Dari sumber-sumber sejarah yang berasal dari
jaman Jawa Tengah dan jaman Jawa Timur tentang istilah untuk Yoni, dapat
disimpulkan bahwa Yoni mempunyai dua fungsi utama, yaitu:
1.
Yoni yang berpasangan dengan lingga disebut juga sang hyang kulumpan
dengan sang hyang susuk yang dipuja pada waktu penetapan sima, dan bahkan
sebagai pusatnya, dan
2.
Yoni yang berpasangan dengan lingga atau arca perwujudan disebut
juga pranala yang dipuja di dalam bangunan, berfungsi sebagai tempat untuk
meletakkan lingga atau arca perwujudan.
Pada
jaman Budhisme dan jaman Jain terjadi bersamaan. Terdapat dengaruh luas Budha
Mahayana di beberapa wilayah di india, Cina dan Tibet. Dikala itu, muzhab Budha
Mahayana pecah menjadi dua aliran yang keduanya memeluk kebudayaan Tantra.
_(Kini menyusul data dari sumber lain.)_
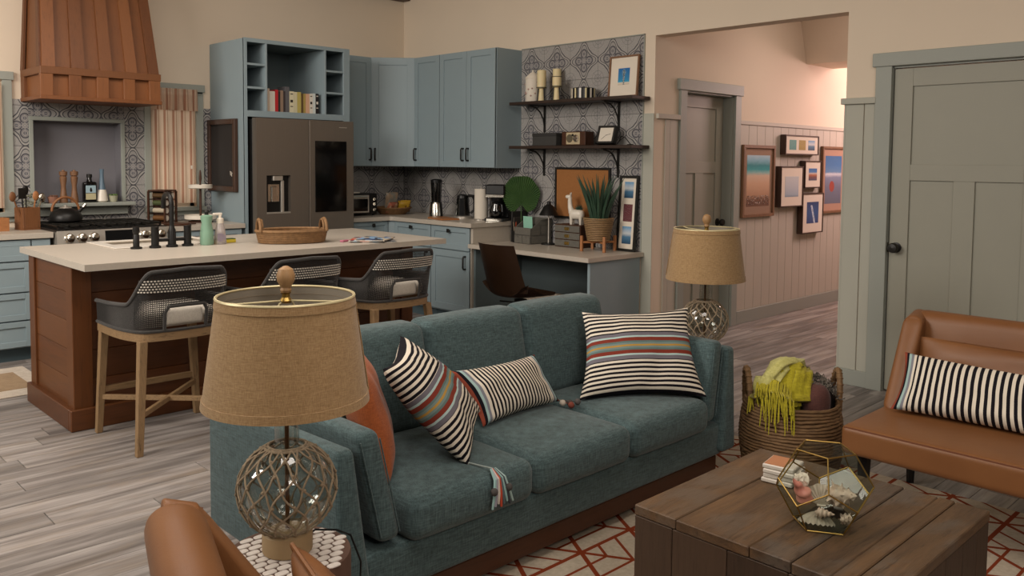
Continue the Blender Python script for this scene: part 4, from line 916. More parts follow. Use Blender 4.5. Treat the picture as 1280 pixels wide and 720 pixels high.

Shiwa dari Pasca-Shiwa Tantra di terima oleh Budha Tantra dan pengikut-pengikut
kelompok kedu ini lebih memilih untuk memuja Siwa-Lingga dari pada memuja
Patung Shiwa.
Makna Lingga Yoni
Dalam Lingga Purana di jelaskan makna lingga adalah symbol Dewa Siwa(Siwa
Lingga). Seperti filosofis yang terkandung di dalamnya. Semua wujud diresapi
oleh Dewa Siwa dan setiap wujud adalah lingga dan Dewa Siwa dalam hal ini
sebagai symbol pemujaan terhadap Tuhan itu sendiri yang diyakini sebagai Sang
Pencipta. Kemudian di dalam Siwarti kalpa di sebutkan lingga merupakan symbol
siwa yang di puja untuk memuja siwa. Kitab Siwa Purana dan Siwaratri Kalpa
karya Empu Tanakung ini semakin memperkuat pemujaan terhadap Tuhan Yang Maha
Esa dalam perwujudan sebagai Siwa. Dapat di tambahkan seorang intelektual Hindu
Swami Harshananda pada Sri Ramakrisnha Ashrama menyebutkan Lingga dan Yoni
sebagai Simbol Tuhan God dan umat Hindu yang universal: secara literal Siva
artinya keberuntungan dan Lingga artinya satu tanda atau satu symbol. Dari sini
Sivalingga adalah satu symbol Tuhan yang agung dan semesta yang sepenuhnya
adalah keberuntungan. Siva juga berate Yang Esa yang di dalamnya seluruh ciptan
istirahat setelah mahapralaya. Lingga juga berati hal sama dimana
obyek-obyek ciptaan dipralina selama disintegrasi dan semesta ciptaan,
memelihara dan menarik alam semesta ke dalam dirinya. Maka sivalingga
merepresentasikan bahwa Tuhan sendiri secara simbolik. Ada juga di
sebutkan bahwa Lingga lambing api, sebagai lambing dari kekuatan atau
kekuasaan, sedangkan Yoni merupakan lambangkan bumi keduanya itu saling bertolak
belakang, namun bila keduanya bersatu akan melahirkan kekuatan atau energi,
itulah makna pertemuan antara lingga dan yoni.